One of the early chief executives of network television was Sylvester (Pat) Weaver. At a time when no one really knew what the then-new medium could do, he thought up little things like The Today Show and The Tonight Show. Other little things he thought up, like a travel show called Wide Wide World and a monthly series of splashy entertainment events called "spectaculars," didn't fare so well in the mass network environment.

Soon, Weaver was gone from NBC. He resurfaced a decade later in California with a new thing called "subscription television," or STV. It charged you a monthly fee and you saw what couldn't be seen on mass commercial television. Having started as an ad man, Weaver wasn't an anti-advertising radical; he just understood that there was a panoply of programming that would never fit the mass-audience aim of network "clients," and an audience, smaller but probably wealthier, that would pay to see it. To him, those offerings included full opera and concert performances, full-length plays, baseball games, children's programming, and current feature films. The latter part of the slate got him in trouble.
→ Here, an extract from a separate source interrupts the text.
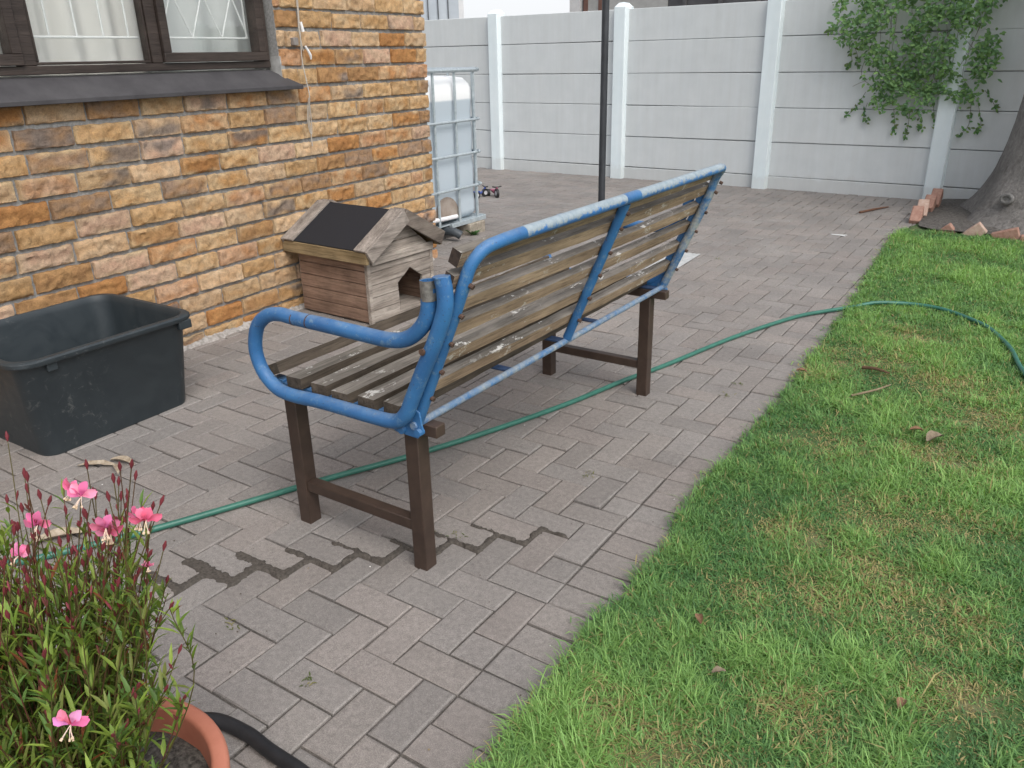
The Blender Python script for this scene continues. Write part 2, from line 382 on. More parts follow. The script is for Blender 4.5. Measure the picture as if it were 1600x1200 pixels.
# grass blades (uncountable)
DRY = [(-.31, 1.96, .12), (-.25, 2.47, .16), (-.47, 2.23, .12), (-.49, 1.86, .08), (-.45, 4.4, .16), (-.58, 3.94, .2), (-.25, 3.76, .22), (-.77, 3.63, .10),
       (-.04, 2.54, .12), (-.43, 1.22, .12), (-.07, 2.01, .16), (-.25, 1.5, .10), (0, 3.44, .2), (-.54, 2.92, .14), (-.2, 2.15, .12), (-.15, 3.0, .15), (.05, 1.75, .12), (-.62, 1.28, .07)]
def dryness(x, y):
    d = np.zeros_like(x)
    for a, b, r in DRY: d = np.maximum(d, np.exp(-(((x - a) / r) ** 2 + ((y - b) / (r * .8)) ** 2)))
    return d
def nz2(x, y, s, k):
    return np.array([noise.noise(Vector((a * s, b * s, k))) for a, b in zip(x, y)])
def grass_zone(y0, y1, x1, tufts, per, hgt, wid, thatch=False, xmin=None):
    cx = []; cy = []
    while len(cx) < tufts:
        y = rng.uniform(y0, y1); x = rng.uniform(xmin if xmin else lawn_edge(y) - .012, x1) if xmin or rng.random() > .04 else lawn_edge(y) + rng.uniform(-.04, .02)
        if y > 7.15 + .0 * x and x > -1.0 and y > 7.22: continue
        cx.append(x); cy.append(y)
    cx = np.array(cx); cy = np.array(cy)
    dry = .95 * np.clip(dryness(cx, cy) * (1 + 1.1 * nz2(cx, cy, 14, 8)), 0, 1); n1 = nz2(cx, cy, 2.3, 1); n2 = nz2(cx, cy, 9, 5)
    keep = nrg.random(len(cx)) > dry * (0 if thatch else .7)
    cx, cy, dry, n1, n2 = cx[keep], cy[keep], dry[keep], n1[keep], n2[keep]
    x = np.repeat(cx, per); y = np.repeat(cy, per); dry = np.repeat(dry, per); n1 = np.repeat(n1, per); n2 = np.repeat(n2, per)
    m = len(x); sp_ = .022 if thatch else .011; x = x + nrg.normal(0, sp_, m); y = y + nrg.normal(0, sp_, m)
    az = nrg.random(m) * 2 * np.pi; le = hgt * nrg.gamma(6, 1 / 6, m) * (1 + .5 * n1 + .75 * n2) * (1 - .45 * dry)
    lean = np.clip(nrg.normal(1.38 if thatch else 1.08, .12 if thatch else .36, m), .1, 1.55); wd = wid * nrg.uniform(.6, 1.3, m)
    dx, dy = np.cos(az), np.sin(az); px, py = -dy, dx
    z0 = .009
    def pt(s, l): return x + dx * le * s * np.sin(l), y + dy * le * s * np.sin(l)
    hx1, hy1 = pt(.5, lean * .7); hx2 = hx1 + dx * le * .5 * np.sin(lean * 1.25); hy2 = hy1 + dy * le * .5 * np.sin(lean * 1.25)
    h1 = z0 + le * .5 * np.cos(lean * .7); h2 = h1 + le * .5 * np.cos(lean * 1.25); h2 = np.maximum(h2, .008)
    V = np.stack([np.c_[x - px * wd * .4, y - py * wd * .4, np.full(m, z0)], np.c_[x + px * wd * .4, y + py * wd * .4, np.full(m, z0)],
                  np.c_[hx1 + px * wd * .5, hy1 + py * wd * .5, h1], np.c_[hx1 - px * wd * .5, hy1 - py * wd * .5, h1], np.c_[hx2, hy2, h2]], 1).reshape(-1, 3)
    b = np.arange(m) * 5
    F = np.concatenate([np.c_[b, b + 1, b + 2], np.c_[b, b + 2, b + 3], np.c_[b + 3, b + 2, b + 4]])
    t = np.clip(.5 + .75 * n1 + .55 * n2 + nrg.normal(0, .22, m), 0, 1)[:, None]
    A = np.array([.088, .205, .074]); B = np.array([.255, .430, .130]); D = np.array([.40, .34, .16])
    c = A * (1 - t) + B * t
    isdry = (nrg.random(m) < ((.14 if thatch else .03) + .62 * dry))[:, None]
    c = np.where(isdry, D * nrg.uniform(.6, 1.15, (m, 1)), c) * nrg.uniform(.8, 1.2, (m, 1))
    return V, F, np.repeat(c, 5, 0)
zones = [grass_zone(.75, 2.6, .40, 15500, 9, .032, .0026), grass_zone(2.6, 4.6, .40, 12000, 9, .032, .0030), grass_zone(4.6, 7.3, .45, 10500, 9, .033, .0038),
         grass_zone(.2, 7.3, 2.4, 13000, 9, .042, .0062, False, .36), grass_zone(.2, 7.3, 2.4, 5000, 8, .036, .007, True, .36), grass_zone(.75, 3.2, .40, 8500, 8, .030, .0034, True), grass_zone(3.2, 7.3, .45, 7500, 8, .036, .0048, True)]
V, F, Cc, off = [], [], [], 0
for v, f, c in zones: V.append(v); F.append(f + off); Cc.append(c); off += len(v)
tag(np_mesh('grass', np.concatenate(V), np.concatenate(F), mat_leaf('grass_blade', .3, .55), np.concatenate(Cc)), 'green lawn grass with dry straw patches', 'grass', kind='stuff')

# ------------------------------------------------------------------ house
TH = R(3.3)
house = thing('brick_house', 'rough tan and orange brick house with dark framed window', 'house', (-3.531, -.2036, 0), TH)
WU0, WU1, WZ0, WZ1 = 1.43, 3.50, 1.262, 2.42      # window opening
UE = 4.875
hm = MB()
# mortar core around the window opening
for a, b, c, d in ((-2.2, UE - .012, -.05, WZ0), (-2.2, WU0, WZ0, 3.0), (WU1, UE - .012, WZ0, 3.0), (WU0, WU1, WZ1, 3.0)):
    hm.box((-.22, a, c), (-.006, b, d), 1)
PAL = [((.47, .235, .085), (.37, .165, .055)), ((.50, .31, .15), (.60, .44, .27)), ((.54, .36, .21), (.60, .45, .30)), ((.42, .245, .11), (.33, .18, .08)),
       ((.45, .22, .09), (.58, .40, .24)), ((.55, .37, .20), (.45, .27, .12)), ((.52, .34, .25), (.60, .44, .32)), ((.40, .23, .11), (.27, .20, .155)), ((.48, .27, .11), (.60, .44, .26)), ((.56, .37, .25), (.46, .24, .12))]
MEAN = (.485, .30, .155)
PAL = [tuple(tuple(0.84 * c[k] + .16 * MEAN[k] for k in range(3)) for c in p) for p in PAL]
GREY = (.175, .155, .145)
def brick(u0, u1, z0, z1, seed):
    ca, cb = PAL[rng.randrange(len(PAL))]; s = rng.uniform(.9, 1.1); gr = rng.random() < .15
    edge = rng.choice([ca, cb, (.60, .45, .27), (.58, .44, .28)])
    W_, H_ = u1 - u0, z1 - z0; nu = max(4, int(W_ / .013)); nv = 7
    us = [0, .0035] + [.0035 + (W_ - .007) * i / nu for i in range(1, nu)] + [W_ - .0035, W_]
    zv = [0, .0035] + [.0035 + (H_ - .007) * i / nv for i in range(1, nv)] + [H_ - .0035, H_]
    nu, nv = len(us) - 1, len(zv) - 1
    V = []; C = []; dep = rng.uniform(.009, .016); tl = rng.gauss(0, .05); tu = rng.gauss(0, .018)
    for i in range(nu + 1):
        for q in range(nv + 1):
            u = u0 + us[i]; z = z0 + zv[q]
            e = min(us[i], W_ - us[i], zv[q], H_ - zv[q])
            p = Vector((u * 30, z * 30, seed * 1.7)); rag = noise.fractal(p * 1.6, .8, 2, 3)
            if i in (0, nu): u += .005 * rag
            if q in (0, nv): z += .005 * noise.fractal(p * 1.4 + Vector((0, 7, 0)), .8, 2, 3)
            if i in (1, nu - 1): u += .003 * rag
            if q in (1, nv - 1): z += .003 * rag
            if e < 1e-6: x = -.005
            else:
                x = dep * (.82 if e < .004 else 1) + .0085 * noise.fractal(p * .85, .55, 2.2, 5) * (.5 if e < .004 else 1) + .003 * noise.cell(p * 1.1) * (0 if e < .004 else 1) + tl * (z - (z0 + z1) / 2) + tu * (u - (u0 + u1) / 2)
            V.append((x, u, z))
            t = .5 + .95 * noise.fractal(Vector((u * 12, z * 18, seed * 3.1)), .8, 2, 4); t = max(0, min(1, t))
            c = [ca[k] * (1 - t) + cb[k] * t for k in range(3)]
            te = max(0, min(1, max(0, 1 - e / .024) * .9 * (.45 + 1.2 * noise.noise(p * .45))))
            c = [c[k] * (1 - te) + edge[k] * te for k in range(3)]
            if gr:
                tg = max(0, min(.8, 1.8 * noise.noise(Vector((u * 9, z * 14, seed * 5.3))) + .35)) * (1 if e > .008 else .5)
                c = [c[k] * (1 - tg) + GREY[k] * tg for k in range(3)]
            C.append(tuple(v * s for v in c))
    F = []
    for i in range(nu):
        for q in range(nv): a = i * (nv + 1) + q; F.append((a, a + nv + 1, a + nv + 2, a + 1))
    hm.add(V, F, 0, C)
for k in range(-1, 29):
    z0 = .065 + .1 * k + .008; z1 = z0 + .084
    if z1 < .02: continue
    zz0 = max(z0, -.01); u = -2.1 + rng.uniform(-.2, 0); row = []
    cuts = []
    u = UE + .003
    first = .11 if k % 2 else .22
    while u > -2.2:
        L = first if first else rng.choice([.265, .275, .28, .29, .30, .25, .15 if rng.random() < .25 else .27]); first = None
        cuts.append((u - L, u - .012 if u < UE else u)); u -= L
    for a, b in cuts:
        segs_ = [(a, b)]
        if z1 > WZ0 + .01 and z0 < WZ1:
            segs_ = []
            if a < WU0: segs_.append((a, min(b, WU0 - .002)))
            if b > WU1: segs_.append((max(a, WU1 + .002), b))
        zb = z1
        if k >= 0 and z0 < WZ0 < z1: pass
        for s0, s1 in segs_:
            if s1 - s0 > .03: brick(s0, s1, zz0, zb + rng.gauss(0, .002), rng.random() * 99)
wall = hm.build('wall', [BRICK, MORTAR], house, angle=48)
# rough cement fillet along the foot of the wall
cf = MB(); n_ = 160
for i in range(n_):
    u = -1 + 5.8 * i / (n_ - 1); wv = .045 + .03 * noise.noise(Vector((u * 6, 0, 0))) + .02 * noise.noise(Vector((u * 23, 1, 0))); h = .03 + .018 * noise.noise(Vector((u * 9, 4, 0)))
    cf.v += [(.0, u, h), (wv * .45, u, h * .55 + .006 * noise.noise(Vector((u * 40, 2, 0)))), (wv, u, -.002)]; cf.c += [None] * 3
for i in range(n_ - 1):
    for q in range(2): a = i * 3 + q; cf.f.append((a, a + 1, a + 4, a + 3)); cf.m.append(0)
cf.build('cement_fillet', simple('cement', (.20, .185, .17), (.42, .40, .38), 40, .95, .8, dist=.006), house)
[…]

The movie theater industry, fearing the competition, got a measure on the California ballot to outlaw STV. And, because markets, it passed.

I retell this history to make a point: Weaver's idea of pay TV was radically different from what we pay for now on cable, and that difference is crucial to the current state of our politics.

In search of efficiency, most advertisers increasingly became less enamored of the mass audience. They wanted to talk only to whoever they thought was the most likely group of people to buy what they were selling. With the help of surveys, then focus groups, then barcodes, and soon cornea tracking, they were able to zoom in closer and closer on their chosen targets. And television, particularly ad-supported cable, started programming to fit that agenda. Advertisers wanted to reach men 18-34? Women 24-47? Tweeners? Here came networks specialized in aiming at those audiences. Aside from the Super Bowl and the Oscars, the old mass audience -- assembled to satisfy advertisers with the least specifically-targeted products, your Chevys, your toothpaste, your refrigerators -- rarely meets any more.

But targeting your audience is just the beginning. Now you must tailor your messages for that audience. More focus groups, more surveys, more corneas.

And, inexorably, as was predicted as early as Vance Packard's shrill but prescient "The Hidden Persauders," advertising techniques migrated into the world of political communication. Politicians were convinced, by their consultants and "strategists" -- what consultants called themselves after "consultant" became a pejorative -- that they were wasting money communicating with voters unlikely to turn out or to vote for them. Targeting became more precise, and precision messaging followed. (And, then, the need for increasing amounts of money to run political campaigns -- because, among other reasons, those strategists tend to get paid the same way ad agencies do, by commissioning the ad buys. As in, the more advertising a campaign buys, the more the strategist gets paid. Pretty strategic, really.)

We've now arrived at the era of "feeding the base," telling the most likely voters what they've told consultants they most want to hear -- the clanging echo chamber that passes for modern American political discourse. Just as advertisers' wishes merged with (if not drove) technological change in the media universe, so in politics: speaking to the larger mass audience is a rare event, limited to special ceremonial occasions like inaugurations. The rest of the messaging is targeted, if not dog-whistled, to specific tranches of the desired constituency, sliced as finely as the mortgages (pre-2008) or the auto loans in modern financial "securities."

And, of course, we the people have been recruited as accomplices in the degradation of our political system. Every survey we complete, every exit pollster we talk to, feeds the data into the system that enables it to target us and craft messages to us ever more precisely. Our purported leaders, the sad bunch of pretty boys and girls (the old cliche, "politics is show business for ugly people" has now dropped its last three words), follow their advisers' advice as obediently as the would-have-been dramatists who now think up "reality" shows for TLC.

Those initials stand for (and stand in mocking tribute to) that cable network's original name: The Learning Channel. Somewhere, Pat Weaver must be laughing, sadly.